Margaret’s message for Sunday 20th October

A story:

It was winter and the snow was falling steadily.  A tiny mouse crept out of his hole for a break in his long sleep.  He looked around, twitching his whiskers when a tiny voice asked, “Hello, little mouse. Can’t you sleep?”  Looking around, the mouse spotted a tiny bird on a bare branch overhead. “Hello, Jenny Wren”, he replied.  “I just came up for a breath of air before going back to sleep.”  It was so good to find company, that they sat and watched the falling snow, until the mouse suddenly asked, “How much do you think a snowflake weighs?” “A snowflake? Almost nothing,” the wren replied “In any case how do you weigh a snowflake?”
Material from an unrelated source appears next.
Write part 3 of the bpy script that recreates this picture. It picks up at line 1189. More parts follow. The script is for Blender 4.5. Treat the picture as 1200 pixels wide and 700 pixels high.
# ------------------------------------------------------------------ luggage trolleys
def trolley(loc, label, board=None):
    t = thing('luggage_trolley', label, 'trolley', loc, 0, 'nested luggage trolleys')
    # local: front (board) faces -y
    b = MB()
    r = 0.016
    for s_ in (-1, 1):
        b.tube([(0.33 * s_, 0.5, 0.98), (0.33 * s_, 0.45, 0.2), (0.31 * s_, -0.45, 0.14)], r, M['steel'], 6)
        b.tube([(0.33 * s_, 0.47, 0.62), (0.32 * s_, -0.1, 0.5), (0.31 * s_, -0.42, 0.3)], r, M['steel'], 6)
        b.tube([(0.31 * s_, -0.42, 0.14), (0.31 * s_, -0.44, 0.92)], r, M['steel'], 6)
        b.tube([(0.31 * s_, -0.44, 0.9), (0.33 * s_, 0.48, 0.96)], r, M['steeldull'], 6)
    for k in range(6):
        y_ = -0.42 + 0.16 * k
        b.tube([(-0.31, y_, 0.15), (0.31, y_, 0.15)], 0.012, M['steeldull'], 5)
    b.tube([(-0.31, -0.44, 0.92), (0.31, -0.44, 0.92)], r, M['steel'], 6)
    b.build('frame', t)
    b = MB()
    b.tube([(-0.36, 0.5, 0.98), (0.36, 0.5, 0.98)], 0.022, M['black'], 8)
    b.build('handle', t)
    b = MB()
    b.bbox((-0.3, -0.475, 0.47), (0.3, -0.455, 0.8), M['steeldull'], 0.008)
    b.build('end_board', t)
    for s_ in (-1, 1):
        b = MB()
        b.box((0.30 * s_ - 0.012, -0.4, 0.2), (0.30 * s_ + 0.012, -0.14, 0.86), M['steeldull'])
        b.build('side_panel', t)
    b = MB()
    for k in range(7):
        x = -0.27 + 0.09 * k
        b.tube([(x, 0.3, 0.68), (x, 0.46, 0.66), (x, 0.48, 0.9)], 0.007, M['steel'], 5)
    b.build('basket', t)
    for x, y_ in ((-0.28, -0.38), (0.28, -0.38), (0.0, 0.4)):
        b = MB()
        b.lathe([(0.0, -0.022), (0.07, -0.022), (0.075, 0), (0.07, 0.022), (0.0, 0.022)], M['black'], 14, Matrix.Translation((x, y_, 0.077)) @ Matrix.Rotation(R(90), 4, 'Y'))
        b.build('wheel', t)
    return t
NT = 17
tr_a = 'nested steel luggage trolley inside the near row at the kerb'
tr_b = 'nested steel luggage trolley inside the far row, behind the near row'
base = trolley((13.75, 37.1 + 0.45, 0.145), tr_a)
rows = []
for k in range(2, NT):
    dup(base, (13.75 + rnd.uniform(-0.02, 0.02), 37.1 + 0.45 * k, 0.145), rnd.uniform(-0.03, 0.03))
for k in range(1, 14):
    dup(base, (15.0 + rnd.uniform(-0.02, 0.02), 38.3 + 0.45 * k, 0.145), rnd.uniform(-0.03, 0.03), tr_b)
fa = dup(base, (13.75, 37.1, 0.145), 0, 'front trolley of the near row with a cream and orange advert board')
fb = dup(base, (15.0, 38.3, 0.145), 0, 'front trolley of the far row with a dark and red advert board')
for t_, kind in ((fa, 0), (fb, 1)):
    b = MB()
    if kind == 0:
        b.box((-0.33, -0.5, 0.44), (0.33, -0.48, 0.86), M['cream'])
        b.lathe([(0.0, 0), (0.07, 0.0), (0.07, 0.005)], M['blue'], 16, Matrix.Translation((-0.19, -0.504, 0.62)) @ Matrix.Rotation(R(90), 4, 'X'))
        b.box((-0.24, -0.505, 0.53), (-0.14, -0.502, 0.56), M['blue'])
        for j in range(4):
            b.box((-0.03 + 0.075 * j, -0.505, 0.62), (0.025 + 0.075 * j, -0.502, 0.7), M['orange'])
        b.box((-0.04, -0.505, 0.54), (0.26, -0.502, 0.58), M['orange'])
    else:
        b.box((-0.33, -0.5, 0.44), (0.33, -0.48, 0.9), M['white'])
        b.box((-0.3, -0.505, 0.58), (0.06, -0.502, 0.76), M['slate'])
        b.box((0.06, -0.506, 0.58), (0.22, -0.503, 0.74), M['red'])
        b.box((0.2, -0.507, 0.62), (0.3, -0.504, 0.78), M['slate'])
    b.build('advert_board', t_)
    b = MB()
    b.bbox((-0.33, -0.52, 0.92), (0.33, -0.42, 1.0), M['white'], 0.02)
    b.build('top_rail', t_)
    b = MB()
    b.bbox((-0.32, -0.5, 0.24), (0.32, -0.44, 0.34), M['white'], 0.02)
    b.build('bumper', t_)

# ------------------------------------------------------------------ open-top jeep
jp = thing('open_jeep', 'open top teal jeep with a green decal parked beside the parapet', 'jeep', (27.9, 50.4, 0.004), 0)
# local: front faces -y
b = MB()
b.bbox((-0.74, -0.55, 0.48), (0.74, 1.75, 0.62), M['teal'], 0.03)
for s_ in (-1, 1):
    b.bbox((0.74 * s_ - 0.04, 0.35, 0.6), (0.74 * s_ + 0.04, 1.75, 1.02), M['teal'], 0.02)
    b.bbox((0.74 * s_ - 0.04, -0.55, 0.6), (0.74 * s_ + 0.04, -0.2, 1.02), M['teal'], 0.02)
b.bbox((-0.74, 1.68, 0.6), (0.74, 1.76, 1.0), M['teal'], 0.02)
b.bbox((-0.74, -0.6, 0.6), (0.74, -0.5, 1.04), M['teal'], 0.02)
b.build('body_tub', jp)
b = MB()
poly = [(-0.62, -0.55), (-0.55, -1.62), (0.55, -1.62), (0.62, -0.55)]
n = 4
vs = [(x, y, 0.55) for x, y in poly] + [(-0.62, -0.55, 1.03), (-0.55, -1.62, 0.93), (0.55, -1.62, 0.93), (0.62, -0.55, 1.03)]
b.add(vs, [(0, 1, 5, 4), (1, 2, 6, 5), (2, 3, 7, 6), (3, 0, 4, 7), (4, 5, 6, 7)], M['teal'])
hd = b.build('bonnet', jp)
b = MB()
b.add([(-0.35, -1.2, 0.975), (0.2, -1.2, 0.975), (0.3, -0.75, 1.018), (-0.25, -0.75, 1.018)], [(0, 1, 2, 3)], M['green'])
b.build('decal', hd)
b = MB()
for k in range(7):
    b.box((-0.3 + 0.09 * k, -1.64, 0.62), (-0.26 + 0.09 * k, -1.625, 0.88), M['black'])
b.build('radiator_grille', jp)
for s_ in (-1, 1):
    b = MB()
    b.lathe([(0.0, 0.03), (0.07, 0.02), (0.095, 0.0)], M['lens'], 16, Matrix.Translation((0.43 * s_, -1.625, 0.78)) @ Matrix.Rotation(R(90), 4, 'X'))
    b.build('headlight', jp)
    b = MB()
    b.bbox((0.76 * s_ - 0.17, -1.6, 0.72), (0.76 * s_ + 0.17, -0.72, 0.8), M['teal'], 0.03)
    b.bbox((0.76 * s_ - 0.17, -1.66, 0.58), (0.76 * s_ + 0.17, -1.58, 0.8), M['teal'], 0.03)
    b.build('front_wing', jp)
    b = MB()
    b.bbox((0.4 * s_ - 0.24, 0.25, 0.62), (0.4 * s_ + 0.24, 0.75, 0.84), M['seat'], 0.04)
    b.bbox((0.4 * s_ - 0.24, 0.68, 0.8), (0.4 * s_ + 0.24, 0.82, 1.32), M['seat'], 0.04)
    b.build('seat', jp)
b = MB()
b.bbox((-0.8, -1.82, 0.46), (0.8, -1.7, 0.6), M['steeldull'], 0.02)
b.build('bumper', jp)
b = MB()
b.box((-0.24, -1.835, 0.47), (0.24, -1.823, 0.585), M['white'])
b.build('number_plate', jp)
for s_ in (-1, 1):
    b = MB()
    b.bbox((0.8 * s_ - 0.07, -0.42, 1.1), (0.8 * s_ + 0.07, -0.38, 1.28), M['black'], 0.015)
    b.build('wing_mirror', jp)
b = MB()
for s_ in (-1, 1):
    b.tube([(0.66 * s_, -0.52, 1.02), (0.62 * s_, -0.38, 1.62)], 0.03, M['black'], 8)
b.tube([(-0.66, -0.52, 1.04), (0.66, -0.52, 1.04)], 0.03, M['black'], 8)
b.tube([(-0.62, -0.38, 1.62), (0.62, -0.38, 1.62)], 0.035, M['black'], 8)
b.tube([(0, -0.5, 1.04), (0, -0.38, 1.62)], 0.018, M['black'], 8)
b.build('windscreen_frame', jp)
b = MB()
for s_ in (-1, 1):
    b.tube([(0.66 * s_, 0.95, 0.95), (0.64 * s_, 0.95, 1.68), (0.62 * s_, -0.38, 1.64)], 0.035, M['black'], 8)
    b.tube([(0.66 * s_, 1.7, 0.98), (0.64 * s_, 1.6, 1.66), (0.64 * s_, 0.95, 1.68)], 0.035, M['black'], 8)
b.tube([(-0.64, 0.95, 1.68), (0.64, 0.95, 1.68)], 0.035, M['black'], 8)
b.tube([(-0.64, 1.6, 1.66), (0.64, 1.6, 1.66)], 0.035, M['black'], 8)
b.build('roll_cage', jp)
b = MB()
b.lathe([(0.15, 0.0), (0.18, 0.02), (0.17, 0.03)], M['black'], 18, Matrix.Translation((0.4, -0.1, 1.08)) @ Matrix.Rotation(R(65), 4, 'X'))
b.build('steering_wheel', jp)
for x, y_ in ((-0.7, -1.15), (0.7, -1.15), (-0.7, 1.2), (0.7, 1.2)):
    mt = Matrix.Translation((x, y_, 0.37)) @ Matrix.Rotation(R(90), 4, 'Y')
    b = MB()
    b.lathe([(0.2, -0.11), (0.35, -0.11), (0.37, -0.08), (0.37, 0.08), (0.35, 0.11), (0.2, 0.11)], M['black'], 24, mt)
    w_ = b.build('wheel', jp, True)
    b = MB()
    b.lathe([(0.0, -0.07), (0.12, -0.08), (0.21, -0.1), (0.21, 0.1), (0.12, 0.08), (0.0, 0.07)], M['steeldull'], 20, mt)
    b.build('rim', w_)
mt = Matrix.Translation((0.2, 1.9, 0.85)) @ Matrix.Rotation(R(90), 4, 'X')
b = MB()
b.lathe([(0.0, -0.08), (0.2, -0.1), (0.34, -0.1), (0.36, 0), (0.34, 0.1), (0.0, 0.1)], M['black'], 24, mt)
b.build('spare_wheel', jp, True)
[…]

“Oh, I disagree,” said the mouse.  “In fact, I can tell you that last winter I woke up and came out here for a breath of air, and sat watching and counting the snowflakes falling.  I watched them settling on branches and covering the pine needles . I counted as far as two million, four hundred and ninety-two thousand, three hundred and fifty-nine.  And then , when the very next snowflake fell and settled on the branch, the branch dropped to the ground and the snow fell off.  So you see, just that one snowflake weighed enough to make the branch sink and the snow to fall off.  So a snowflake does weigh something.  It does make a difference.”  The wren, who was very tiny and didn’t think she could make a difference to anything, pondered a long time over the mouse’s story.  “Perhaps,” she thought, “it really is true that just one little voice can make a difference”.

If the wren was correct, how can we use our little voices to make a difference?